## Information provided:
----------------------------------------

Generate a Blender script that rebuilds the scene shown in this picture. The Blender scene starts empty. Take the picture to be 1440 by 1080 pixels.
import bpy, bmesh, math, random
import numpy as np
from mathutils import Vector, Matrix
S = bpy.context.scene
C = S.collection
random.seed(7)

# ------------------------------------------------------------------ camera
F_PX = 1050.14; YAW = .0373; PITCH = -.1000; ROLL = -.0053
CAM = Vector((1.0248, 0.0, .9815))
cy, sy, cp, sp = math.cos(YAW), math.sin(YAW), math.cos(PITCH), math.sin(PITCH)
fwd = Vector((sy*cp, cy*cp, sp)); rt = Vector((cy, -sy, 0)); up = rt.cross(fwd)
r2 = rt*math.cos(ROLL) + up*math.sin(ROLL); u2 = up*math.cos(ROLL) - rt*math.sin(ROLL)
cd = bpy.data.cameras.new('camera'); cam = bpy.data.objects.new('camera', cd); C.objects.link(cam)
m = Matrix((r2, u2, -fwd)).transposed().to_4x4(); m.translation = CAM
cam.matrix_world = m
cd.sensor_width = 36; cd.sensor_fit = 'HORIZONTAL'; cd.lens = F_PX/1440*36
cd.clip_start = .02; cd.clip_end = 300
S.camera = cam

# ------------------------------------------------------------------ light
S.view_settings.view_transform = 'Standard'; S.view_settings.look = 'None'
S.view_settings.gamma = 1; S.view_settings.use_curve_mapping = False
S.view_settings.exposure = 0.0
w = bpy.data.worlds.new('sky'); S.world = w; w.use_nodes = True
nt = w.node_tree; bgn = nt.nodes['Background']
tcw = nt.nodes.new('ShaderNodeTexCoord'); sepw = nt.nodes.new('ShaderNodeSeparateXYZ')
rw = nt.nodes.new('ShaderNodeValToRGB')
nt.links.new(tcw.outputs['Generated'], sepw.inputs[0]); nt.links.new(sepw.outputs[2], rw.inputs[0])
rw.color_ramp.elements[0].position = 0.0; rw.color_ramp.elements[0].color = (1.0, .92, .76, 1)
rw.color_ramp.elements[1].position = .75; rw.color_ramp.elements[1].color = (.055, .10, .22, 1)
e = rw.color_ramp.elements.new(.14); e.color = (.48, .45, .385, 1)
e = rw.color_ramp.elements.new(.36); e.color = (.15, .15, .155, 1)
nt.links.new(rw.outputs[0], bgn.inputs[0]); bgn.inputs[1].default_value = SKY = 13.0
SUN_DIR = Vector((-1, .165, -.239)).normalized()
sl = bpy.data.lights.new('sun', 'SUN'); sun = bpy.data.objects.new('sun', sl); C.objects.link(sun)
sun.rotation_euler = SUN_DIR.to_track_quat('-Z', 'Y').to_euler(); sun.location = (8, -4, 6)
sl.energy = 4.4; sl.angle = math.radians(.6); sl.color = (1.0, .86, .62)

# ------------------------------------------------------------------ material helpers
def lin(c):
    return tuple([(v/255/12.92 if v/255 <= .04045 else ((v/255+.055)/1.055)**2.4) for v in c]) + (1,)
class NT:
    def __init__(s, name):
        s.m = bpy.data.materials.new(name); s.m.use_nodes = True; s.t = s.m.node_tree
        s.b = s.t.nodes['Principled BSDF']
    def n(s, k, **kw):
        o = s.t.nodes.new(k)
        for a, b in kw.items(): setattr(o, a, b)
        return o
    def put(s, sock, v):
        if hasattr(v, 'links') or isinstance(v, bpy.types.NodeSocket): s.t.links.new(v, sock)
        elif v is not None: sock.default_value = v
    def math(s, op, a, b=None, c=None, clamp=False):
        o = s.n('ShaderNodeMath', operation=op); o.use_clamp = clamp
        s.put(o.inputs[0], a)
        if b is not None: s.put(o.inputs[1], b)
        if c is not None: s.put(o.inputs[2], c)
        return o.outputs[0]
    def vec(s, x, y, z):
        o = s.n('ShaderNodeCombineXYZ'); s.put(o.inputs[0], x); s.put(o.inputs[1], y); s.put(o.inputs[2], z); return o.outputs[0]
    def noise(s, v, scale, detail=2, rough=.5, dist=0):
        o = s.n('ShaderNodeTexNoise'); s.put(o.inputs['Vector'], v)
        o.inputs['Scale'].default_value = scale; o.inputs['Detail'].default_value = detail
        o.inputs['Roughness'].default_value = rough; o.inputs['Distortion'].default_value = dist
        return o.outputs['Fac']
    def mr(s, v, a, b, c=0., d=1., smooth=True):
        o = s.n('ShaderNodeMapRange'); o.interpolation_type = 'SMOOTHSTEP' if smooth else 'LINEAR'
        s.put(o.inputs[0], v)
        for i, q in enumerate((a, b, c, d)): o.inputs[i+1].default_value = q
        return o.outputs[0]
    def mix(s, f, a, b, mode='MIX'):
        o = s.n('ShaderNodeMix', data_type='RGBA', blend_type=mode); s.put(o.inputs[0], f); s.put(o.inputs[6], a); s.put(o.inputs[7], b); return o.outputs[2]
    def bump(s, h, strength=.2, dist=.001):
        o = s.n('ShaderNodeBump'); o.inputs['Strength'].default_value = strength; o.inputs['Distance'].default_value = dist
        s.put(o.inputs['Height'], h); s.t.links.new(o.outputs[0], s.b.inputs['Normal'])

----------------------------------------

## Written instruction:
Give an exact repetition of all the material.

## Exercise result:
Generate a Blender script that rebuilds the scene shown in this picture. The Blender scene starts empty. Take the picture to be 1440 by 1080 pixels.
import bpy, bmesh, math, random
import numpy as np
from mathutils import Vector, Matrix
S = bpy.context.scene
C = S.collection
random.seed(7)

# ------------------------------------------------------------------ camera
F_PX = 1050.14; YAW = .0373; PITCH = -.1000; ROLL = -.0053
CAM = Vector((1.0248, 0.0, .9815))
cy, sy, cp, sp = math.cos(YAW), math.sin(YAW), math.cos(PITCH), math.sin(PITCH)
fwd = Vector((sy*cp, cy*cp, sp)); rt = Vector((cy, -sy, 0)); up = rt.cross(fwd)
r2 = rt*math.cos(ROLL) + up*math.sin(ROLL); u2 = up*math.cos(ROLL) - rt*math.sin(ROLL)
cd = bpy.data.cameras.new('camera'); cam = bpy.data.objects.new('camera', cd); C.objects.link(cam)
m = Matrix((r2, u2, -fwd)).transposed().to_4x4(); m.translation = CAM
cam.matrix_world = m
cd.sensor_width = 36; cd.sensor_fit = 'HORIZONTAL'; cd.lens = F_PX/1440*36
cd.clip_start = .02; cd.clip_end = 300
S.camera = cam

# ------------------------------------------------------------------ light
S.view_settings.view_transform = 'Standard'; S.view_settings.look = 'None'
S.view_settings.gamma = 1; S.view_settings.use_curve_mapping = False
S.view_settings.exposure = 0.0
w = bpy.data.worlds.new('sky'); S.world = w; w.use_nodes = True
nt = w.node_tree; bgn = nt.nodes['Background']
tcw = nt.nodes.new('ShaderNodeTexCoord'); sepw = nt.nodes.new('ShaderNodeSeparateXYZ')
rw = nt.nodes.new('ShaderNodeValToRGB')
nt.links.new(tcw.outputs['Generated'], sepw.inputs[0]); nt.links.new(sepw.outputs[2], rw.inputs[0])
rw.color_ramp.elements[0].position = 0.0; rw.color_ramp.elements[0].color = (1.0, .92, .76, 1)
rw.color_ramp.elements[1].position = .75; rw.color_ramp.elements[1].color = (.055, .10, .22, 1)
e = rw.color_ramp.elements.new(.14); e.color = (.48, .45, .385, 1)
e = rw.color_ramp.elements.new(.36); e.color = (.15, .15, .155, 1)
nt.links.new(rw.outputs[0], bgn.inputs[0]); bgn.inputs[1].default_value = SKY = 13.0
SUN_DIR = Vector((-1, .165, -.239)).normalized()
sl = bpy.data.lights.new('sun', 'SUN'); sun = bpy.data.objects.new('sun', sl); C.objects.link(sun)
sun.rotation_euler = SUN_DIR.to_track_quat('-Z', 'Y').to_euler(); sun.location = (8, -4, 6)
sl.energy = 4.4; sl.angle = math.radians(.6); sl.color = (1.0, .86, .62)

# ------------------------------------------------------------------ material helpers
def lin(c):
    return tuple([(v/255/12.92 if v/255 <= .04045 else ((v/255+.055)/1.055)**2.4) for v in c]) + (1,)
class NT:
    def __init__(s, name):
        s.m = bpy.data.materials.new(name); s.m.use_nodes = True; s.t = s.m.node_tree
        s.b = s.t.nodes['Principled BSDF']
    def n(s, k, **kw):
        o = s.t.nodes.new(k)
        for a, b in kw.items(): setattr(o, a, b)
        return o
    def put(s, sock, v):
        if hasattr(v, 'links') or isinstance(v, bpy.types.NodeSocket): s.t.links.new(v, sock)
        elif v is not None: sock.default_value = v
    def math(s, op, a, b=None, c=None, clamp=False):
        o = s.n('ShaderNodeMath', operation=op); o.use_clamp = clamp
        s.put(o.inputs[0], a)
        if b is not None: s.put(o.inputs[1], b)
        if c is not None: s.put(o.inputs[2], c)
        return o.outputs[0]
    def vec(s, x, y, z):
        o = s.n('ShaderNodeCombineXYZ'); s.put(o.inputs[0], x); s.put(o.inputs[1], y); s.put(o.inputs[2], z); return o.outputs[0]
    def noise(s, v, scale, detail=2, rough=.5, dist=0):
        o = s.n('ShaderNodeTexNoise'); s.put(o.inputs['Vector'], v)
        o.inputs['Scale'].default_value = scale; o.inputs['Detail'].default_value = detail
        o.inputs['Roughness'].default_value = rough; o.inputs['Distortion'].default_value = dist
        return o.outputs['Fac']
    def mr(s, v, a, b, c=0., d=1., smooth=True):
        o = s.n('ShaderNodeMapRange'); o.interpolation_type = 'SMOOTHSTEP' if smooth else 'LINEAR'
        s.put(o.inputs[0], v)
        for i, q in enumerate((a, b, c, d)): o.inputs[i+1].default_value = q
        return o.outputs[0]
    def mix(s, f, a, b, mode='MIX'):
        o = s.n('ShaderNodeMix', data_type='RGBA', blend_type=mode); s.put(o.inputs[0], f); s.put(o.inputs[6], a); s.put(o.inputs[7], b); return o.outputs[2]
    def bump(s, h, strength=.2, dist=.001):
        o = s.n('ShaderNodeBump'); o.inputs['Strength'].default_value = strength; o.inputs['Distance'].default_value = dist
        s.put(o.inputs['Height'], h); s.t.links.new(o.outputs[0], s.b.inputs['Normal'])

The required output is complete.